GOP House member: Our teachers feel ‘harassed and disrespected’

Second grade teacher Megan Donnelly greets Aniya Bowden during the first day of school at Brumby Elementary School in Marietta last month. A House member says Georgia must do more to attract and keep teachers in the classroom.

Credit: Alyssa Pointer

Credit: Alyssa Pointer

Second grade teacher Megan Donnelly greets Aniya Bowden during the first day of school at Brumby Elementary School in Marietta last month. A House member says Georgia must do more to attract and keep teachers in the classroom.

A former school board member and father of a teacher, state Rep. Dave Belton, R-Buckhead, has written several pieces for the AJC Get Schooled blog. Today, he addresses the reasons behind the dwindling teacher pipeline in Georgia and his concerns over falling morale in the profession.

In this guest column, Belton says, “Morale is so poor that most Georgia teachers do not recommend the teaching profession to their own students.”

A retired U.S. Air Force major and now a captain with Delta Air Lines, Belton represents District 112, which includes all of Morgan County and the eastern side of Newton County.

Elected to the House in 2014, Belton chairs the House Military Affairs Study Committee. As a school board member, he was instrumental in the 2010 passage of the Caleb Sorohan Act, which banned texting while driving and honors a young man from Morgan County who died while driving and texting.

By Dave Belton

In the fall of 2002, the newspaper led with this headline

“Georgia Ranks 50th on SAT.”

My, how things have changed.

You probably haven’t heard, but Georgia teachers have made incredible gains in the past few years. Georgia now boasts the 13th best Advanced Placement scores in America, we’ve topped the nation in the ACT for two years in a row, and for the first time in history, we beat the nation in two thirds of the SAT. Even better, our graduation rate skyrocketed 17 points (26 percent) in the past eight years to a best-ever 81 percent.
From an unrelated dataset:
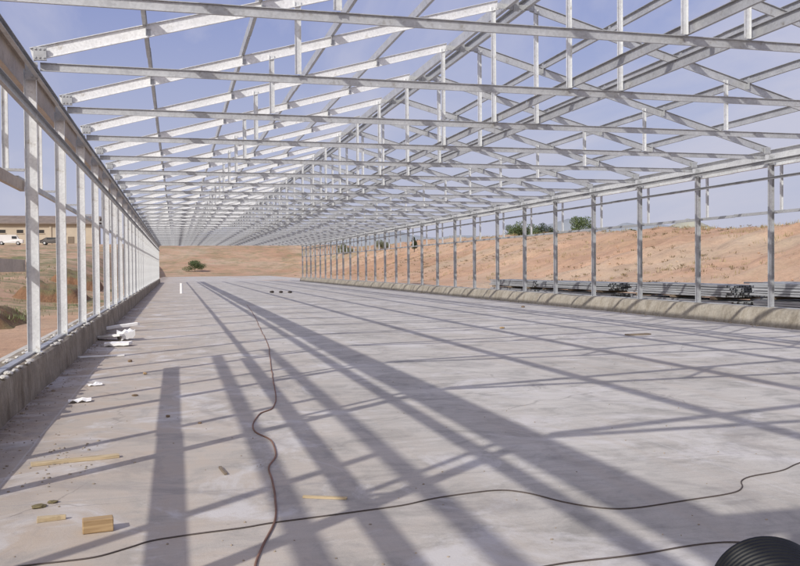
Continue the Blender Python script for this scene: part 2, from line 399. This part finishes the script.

If a business posted such epic gains, it would celebrate…loudly. The CEO would brag about his great workers and financially reward their productivity. Rival businesses would tempt these workers away with big, fat salaries. Buoyed by the praise, these workers would be justly proud of the job they were doing.

Not so in public education. Instead, Georgia teachers feel harassed and disrespected.

Recent studies bear this out. New teacher enrollment is down 20 percent, “Baby Boom” teachers are retiring in record numbers (we lost 7000 in the last few years), and 44 percent of new teachers leave during their first five years. Class sizes are busting at the seams (2500 positions went unfilled last year) as turnover has risen to a crippling 16 percent.

That means principals have to re-hire nearly one fifth of their staff…every single year. Such rampant turnover would crush most businesses. Even worse, morale is so poor that most Georgia teachers do not recommend the teaching profession to their own students.

This poses a huge problem as the number of children in Georgia climbs and climbs. Believe it or not, nearly 1 in 4 people in Georgia are children.

We need a lot more teachers in Georgia, not less.

Adding to the problem are pundits – on the left and the right – who make a career out of ridiculing teachers for every cultural ill. Students spend less than 10 percent of their childhood in a classroom, yet teachers are blamed for 100 percent of their bad behavior. Somehow, parents are no longer responsible for their own children: teachers are.

The truth is, the “great teachers of your childhood” are still out there. They’re doing a magnificent job teaching a harder curriculum to a more diverse population than ever before. Parents who actually have children know this: 70 percent of them grade their schools as excellent. Adults who don’t have kids rank schools at a dismal 19 percent.

The conclusion is obvious. People who actually interact with teachers are genuinely impressed. On the other hand, people who don’t have any experience with today’s teachers rely on tired clichés.

It’s one of the reasons teaching has never been harder than it is right now. The “great teachers of your childhood” didn’t have to worry about standardized testing, gangs and bad behavior, unsupportive parents, mountains of paperwork, an ever-expanding bureaucracy, or partisan fights. Yet despite these challenges, today’s Georgia teacher is putting out a quantifiably better product than ever before.

My daughter is a teacher. I can’t tell you how proud I am of her. I hear the enthusiasm in her voice when she talks about a child she’s reached. I see the determination in her eyes when she talks about a child she knows she can inspire. We need to empower passionate teachers; give them control of their classroom and watch them go.

Education has improved during Gov. Nathan Deal’s tenure more than in any other time in our state’s history. While education should always be a non-partisan issue, business-minded Republicans (in particular) should be cheering the best-ever, historic and measurable victories of our Georgia teachers.

You can either invest in teachers…or prison guards. I believe teachers are a better bet.